Deze opsomming van knelpunten is niet volledig. In andere
bijdragen van deze publicatie worden er nog meer genoemd.
We kunnen in al dergelijke punten natuurlijk ‘naar bevind van
zaken’ handelen. Maar dat betekent dan, dat men bij elk
bezwaarschrift elkaar weer moet vertellen, wat de gangbare regels
zijn: over ontvankelijkheid, over hoor en wederhoor, over
afschriften van de stukken, enzovoorts.
Meestal is er wel een predikant die al wat langer meeloopt en die
op dit punt als het geheugen en geweten van de classis fungeert.

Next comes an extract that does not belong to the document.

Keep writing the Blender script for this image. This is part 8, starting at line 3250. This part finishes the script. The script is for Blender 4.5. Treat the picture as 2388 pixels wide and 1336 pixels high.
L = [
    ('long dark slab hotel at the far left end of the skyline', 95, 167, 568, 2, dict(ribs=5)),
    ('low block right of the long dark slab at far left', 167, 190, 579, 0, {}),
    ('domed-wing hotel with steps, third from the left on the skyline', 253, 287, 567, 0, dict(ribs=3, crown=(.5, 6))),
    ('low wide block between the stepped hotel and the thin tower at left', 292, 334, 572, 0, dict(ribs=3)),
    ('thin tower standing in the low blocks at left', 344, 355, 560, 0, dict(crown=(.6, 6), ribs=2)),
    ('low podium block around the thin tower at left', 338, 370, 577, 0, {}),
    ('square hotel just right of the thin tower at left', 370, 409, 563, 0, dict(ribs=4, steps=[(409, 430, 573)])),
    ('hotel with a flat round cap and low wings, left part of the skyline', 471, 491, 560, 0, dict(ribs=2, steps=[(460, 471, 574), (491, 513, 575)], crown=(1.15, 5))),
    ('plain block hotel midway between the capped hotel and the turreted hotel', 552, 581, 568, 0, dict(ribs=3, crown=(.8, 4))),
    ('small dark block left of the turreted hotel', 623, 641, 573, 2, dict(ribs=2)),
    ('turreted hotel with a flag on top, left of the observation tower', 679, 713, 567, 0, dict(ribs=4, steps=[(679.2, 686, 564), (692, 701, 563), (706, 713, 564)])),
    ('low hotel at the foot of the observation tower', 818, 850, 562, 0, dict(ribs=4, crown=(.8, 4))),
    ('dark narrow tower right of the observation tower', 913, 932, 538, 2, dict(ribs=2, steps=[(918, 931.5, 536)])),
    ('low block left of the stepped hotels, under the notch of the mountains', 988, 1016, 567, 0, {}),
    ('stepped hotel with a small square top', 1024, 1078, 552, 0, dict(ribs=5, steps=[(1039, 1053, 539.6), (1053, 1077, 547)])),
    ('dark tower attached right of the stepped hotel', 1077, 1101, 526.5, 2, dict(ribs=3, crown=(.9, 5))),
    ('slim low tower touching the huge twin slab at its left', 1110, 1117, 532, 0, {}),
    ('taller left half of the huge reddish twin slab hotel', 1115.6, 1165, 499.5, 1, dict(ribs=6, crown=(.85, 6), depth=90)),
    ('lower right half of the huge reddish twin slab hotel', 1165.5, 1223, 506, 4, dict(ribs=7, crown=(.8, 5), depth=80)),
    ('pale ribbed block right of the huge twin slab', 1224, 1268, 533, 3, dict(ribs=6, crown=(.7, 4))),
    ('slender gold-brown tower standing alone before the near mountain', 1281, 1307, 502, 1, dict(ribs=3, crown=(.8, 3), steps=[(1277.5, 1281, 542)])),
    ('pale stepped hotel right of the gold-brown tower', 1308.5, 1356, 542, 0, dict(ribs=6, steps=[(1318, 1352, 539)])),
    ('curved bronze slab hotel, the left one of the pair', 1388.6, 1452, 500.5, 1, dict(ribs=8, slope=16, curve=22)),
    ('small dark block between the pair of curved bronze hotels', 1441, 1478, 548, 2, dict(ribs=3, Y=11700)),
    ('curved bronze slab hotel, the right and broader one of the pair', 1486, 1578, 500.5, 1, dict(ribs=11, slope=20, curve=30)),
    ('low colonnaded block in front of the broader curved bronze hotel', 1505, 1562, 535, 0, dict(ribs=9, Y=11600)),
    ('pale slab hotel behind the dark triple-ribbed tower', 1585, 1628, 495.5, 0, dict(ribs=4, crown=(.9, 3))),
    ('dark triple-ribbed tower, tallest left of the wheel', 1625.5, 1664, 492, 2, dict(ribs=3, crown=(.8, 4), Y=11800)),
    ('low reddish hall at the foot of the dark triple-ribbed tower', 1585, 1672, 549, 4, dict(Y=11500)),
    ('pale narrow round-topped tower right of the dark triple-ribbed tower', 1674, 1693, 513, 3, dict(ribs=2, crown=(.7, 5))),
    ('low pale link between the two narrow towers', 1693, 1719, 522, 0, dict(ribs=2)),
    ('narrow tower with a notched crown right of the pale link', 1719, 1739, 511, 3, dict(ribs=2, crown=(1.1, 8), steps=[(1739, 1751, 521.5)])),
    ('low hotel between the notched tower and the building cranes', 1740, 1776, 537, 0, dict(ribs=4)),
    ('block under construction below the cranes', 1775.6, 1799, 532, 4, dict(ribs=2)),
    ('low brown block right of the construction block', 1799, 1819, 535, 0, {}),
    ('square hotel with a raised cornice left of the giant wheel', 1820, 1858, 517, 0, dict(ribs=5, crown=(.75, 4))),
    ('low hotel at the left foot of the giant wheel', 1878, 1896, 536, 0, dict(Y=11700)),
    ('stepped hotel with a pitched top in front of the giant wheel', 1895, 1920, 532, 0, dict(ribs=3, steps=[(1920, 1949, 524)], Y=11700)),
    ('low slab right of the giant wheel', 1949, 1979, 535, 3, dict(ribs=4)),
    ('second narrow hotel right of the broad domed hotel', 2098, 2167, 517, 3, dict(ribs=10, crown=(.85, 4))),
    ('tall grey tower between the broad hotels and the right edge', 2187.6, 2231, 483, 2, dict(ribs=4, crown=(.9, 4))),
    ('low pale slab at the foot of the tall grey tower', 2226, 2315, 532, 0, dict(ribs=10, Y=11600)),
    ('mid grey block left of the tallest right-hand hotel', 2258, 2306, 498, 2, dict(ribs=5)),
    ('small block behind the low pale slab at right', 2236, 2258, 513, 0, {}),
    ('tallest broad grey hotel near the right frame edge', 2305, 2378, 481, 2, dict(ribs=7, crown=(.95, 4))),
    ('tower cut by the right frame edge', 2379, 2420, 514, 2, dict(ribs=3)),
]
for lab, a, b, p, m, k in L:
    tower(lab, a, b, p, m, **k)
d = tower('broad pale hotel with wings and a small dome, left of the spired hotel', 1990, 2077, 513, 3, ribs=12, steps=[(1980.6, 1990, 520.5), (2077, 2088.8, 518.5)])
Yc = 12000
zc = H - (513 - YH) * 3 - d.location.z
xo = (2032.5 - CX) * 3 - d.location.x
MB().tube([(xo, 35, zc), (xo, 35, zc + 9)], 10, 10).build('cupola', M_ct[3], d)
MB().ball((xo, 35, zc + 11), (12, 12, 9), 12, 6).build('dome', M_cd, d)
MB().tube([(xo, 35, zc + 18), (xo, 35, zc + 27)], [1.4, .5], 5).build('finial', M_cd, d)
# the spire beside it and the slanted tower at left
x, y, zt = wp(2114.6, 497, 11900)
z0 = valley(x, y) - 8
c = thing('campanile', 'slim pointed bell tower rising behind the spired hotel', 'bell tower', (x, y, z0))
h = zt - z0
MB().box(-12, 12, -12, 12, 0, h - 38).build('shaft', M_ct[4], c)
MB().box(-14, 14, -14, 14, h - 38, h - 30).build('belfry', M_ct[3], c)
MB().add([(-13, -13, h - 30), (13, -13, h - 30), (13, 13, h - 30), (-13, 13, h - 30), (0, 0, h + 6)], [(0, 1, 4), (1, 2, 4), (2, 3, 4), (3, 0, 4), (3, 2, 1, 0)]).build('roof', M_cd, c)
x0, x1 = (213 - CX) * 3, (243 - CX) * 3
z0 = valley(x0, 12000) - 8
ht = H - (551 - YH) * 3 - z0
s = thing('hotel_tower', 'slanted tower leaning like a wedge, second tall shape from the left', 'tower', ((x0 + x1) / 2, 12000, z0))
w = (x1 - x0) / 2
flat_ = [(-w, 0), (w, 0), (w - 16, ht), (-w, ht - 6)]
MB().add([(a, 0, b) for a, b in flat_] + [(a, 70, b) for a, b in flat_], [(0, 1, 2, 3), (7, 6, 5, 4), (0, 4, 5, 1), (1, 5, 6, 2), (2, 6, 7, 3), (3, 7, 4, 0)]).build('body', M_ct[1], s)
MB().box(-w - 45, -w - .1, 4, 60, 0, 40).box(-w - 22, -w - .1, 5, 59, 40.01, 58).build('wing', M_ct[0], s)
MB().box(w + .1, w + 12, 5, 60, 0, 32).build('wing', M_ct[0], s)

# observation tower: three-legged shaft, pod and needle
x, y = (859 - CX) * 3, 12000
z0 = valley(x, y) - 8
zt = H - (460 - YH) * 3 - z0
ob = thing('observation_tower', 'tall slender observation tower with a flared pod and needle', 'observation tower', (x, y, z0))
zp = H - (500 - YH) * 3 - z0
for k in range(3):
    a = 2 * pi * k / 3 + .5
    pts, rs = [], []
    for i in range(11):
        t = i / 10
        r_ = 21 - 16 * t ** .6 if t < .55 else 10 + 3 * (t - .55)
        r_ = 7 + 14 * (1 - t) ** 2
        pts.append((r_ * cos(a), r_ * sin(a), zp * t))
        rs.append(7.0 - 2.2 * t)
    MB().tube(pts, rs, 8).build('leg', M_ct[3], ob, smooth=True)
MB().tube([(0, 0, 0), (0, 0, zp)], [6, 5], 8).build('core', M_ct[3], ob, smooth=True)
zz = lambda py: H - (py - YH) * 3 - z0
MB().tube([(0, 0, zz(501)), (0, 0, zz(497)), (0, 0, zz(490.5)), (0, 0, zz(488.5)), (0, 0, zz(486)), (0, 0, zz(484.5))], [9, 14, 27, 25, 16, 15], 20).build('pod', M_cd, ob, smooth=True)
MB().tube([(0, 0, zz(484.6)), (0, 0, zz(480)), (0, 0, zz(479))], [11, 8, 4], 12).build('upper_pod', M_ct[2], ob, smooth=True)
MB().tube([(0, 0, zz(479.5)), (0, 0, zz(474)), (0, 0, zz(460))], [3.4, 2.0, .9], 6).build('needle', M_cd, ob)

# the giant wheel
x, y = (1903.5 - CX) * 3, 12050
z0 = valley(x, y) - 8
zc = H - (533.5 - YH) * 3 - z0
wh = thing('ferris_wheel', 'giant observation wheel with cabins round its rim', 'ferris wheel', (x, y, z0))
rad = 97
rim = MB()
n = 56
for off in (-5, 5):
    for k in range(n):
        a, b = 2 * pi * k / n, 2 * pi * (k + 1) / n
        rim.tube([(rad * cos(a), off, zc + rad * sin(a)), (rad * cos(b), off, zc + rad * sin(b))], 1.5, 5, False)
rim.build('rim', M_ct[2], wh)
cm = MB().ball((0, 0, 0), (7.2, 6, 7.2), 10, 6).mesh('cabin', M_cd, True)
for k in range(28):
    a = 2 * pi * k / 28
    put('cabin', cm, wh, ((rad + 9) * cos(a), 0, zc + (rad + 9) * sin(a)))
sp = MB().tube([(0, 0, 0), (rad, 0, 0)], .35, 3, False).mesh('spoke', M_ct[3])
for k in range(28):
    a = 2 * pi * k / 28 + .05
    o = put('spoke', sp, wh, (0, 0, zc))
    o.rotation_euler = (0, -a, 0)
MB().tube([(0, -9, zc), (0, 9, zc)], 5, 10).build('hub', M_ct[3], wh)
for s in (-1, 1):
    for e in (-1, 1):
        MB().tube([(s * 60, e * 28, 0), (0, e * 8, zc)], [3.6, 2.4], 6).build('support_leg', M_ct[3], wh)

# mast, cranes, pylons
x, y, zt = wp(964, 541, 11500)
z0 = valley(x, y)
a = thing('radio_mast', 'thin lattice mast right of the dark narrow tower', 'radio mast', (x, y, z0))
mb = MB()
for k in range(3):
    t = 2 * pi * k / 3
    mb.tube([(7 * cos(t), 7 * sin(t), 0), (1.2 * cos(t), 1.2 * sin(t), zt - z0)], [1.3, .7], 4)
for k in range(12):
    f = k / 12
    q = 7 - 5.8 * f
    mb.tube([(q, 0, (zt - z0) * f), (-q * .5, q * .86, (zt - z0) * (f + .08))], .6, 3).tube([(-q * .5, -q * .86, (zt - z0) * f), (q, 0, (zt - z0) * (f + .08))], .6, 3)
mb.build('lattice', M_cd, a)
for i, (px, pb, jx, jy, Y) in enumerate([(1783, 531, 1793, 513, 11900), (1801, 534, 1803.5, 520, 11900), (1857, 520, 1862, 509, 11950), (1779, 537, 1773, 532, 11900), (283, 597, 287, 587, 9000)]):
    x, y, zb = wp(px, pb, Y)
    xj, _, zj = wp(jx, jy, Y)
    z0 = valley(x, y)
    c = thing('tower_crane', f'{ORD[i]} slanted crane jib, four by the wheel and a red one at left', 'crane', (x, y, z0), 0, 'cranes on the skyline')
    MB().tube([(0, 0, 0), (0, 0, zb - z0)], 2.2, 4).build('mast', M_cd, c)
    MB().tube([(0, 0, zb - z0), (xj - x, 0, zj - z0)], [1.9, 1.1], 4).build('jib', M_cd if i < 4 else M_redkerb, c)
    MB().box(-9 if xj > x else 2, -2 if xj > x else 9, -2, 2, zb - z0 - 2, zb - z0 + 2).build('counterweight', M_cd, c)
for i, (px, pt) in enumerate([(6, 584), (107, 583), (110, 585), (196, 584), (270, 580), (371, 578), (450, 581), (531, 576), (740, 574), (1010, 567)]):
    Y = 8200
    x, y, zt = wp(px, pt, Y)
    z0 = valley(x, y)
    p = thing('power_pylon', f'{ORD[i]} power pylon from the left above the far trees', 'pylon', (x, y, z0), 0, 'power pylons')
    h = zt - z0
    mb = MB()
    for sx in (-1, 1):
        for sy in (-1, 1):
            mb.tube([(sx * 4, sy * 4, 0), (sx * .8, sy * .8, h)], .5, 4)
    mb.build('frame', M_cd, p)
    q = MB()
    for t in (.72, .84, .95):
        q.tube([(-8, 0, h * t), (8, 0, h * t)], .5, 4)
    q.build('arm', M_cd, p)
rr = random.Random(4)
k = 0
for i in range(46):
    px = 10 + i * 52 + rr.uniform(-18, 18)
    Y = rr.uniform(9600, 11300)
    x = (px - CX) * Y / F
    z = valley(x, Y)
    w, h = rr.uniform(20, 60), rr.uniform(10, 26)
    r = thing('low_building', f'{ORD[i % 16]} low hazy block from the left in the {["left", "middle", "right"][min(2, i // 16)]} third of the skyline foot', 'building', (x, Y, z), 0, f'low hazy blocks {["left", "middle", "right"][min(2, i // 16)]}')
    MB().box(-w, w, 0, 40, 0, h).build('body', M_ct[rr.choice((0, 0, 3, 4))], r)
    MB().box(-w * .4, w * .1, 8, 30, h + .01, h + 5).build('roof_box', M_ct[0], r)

Maar het is riskant om van een enkele opinieleider afhankelijk te
zijn. Menigmaal is een kerkelijke vergadering daardoor al op het
verkeerde been gezet. Het motto ‘Niet te veel regelen’ kan een
independent trekje bij ons zijn, waardoor in de praktijk enkele
goed ingevoerde broeders vrij spel krijgen en vrij spel
houden!
Het verdient daarom aanbeveling, dat de kerken hun appèlprocedure
beter regelen dan nu het geval is. Elke classis kent al een
complete huishoudelijke regeling en een uitgewerkte
visitatie-regeling. Een appèlregeling is niet minder noodzakelijk
en niet minder heilzaam. De appellerende kerkleden en de leden
van kerkelijke vergaderingen zullen er ongetwijfeld mee gediend
zijn. Wat meer is: het dient het heil en de vrede in de kerk!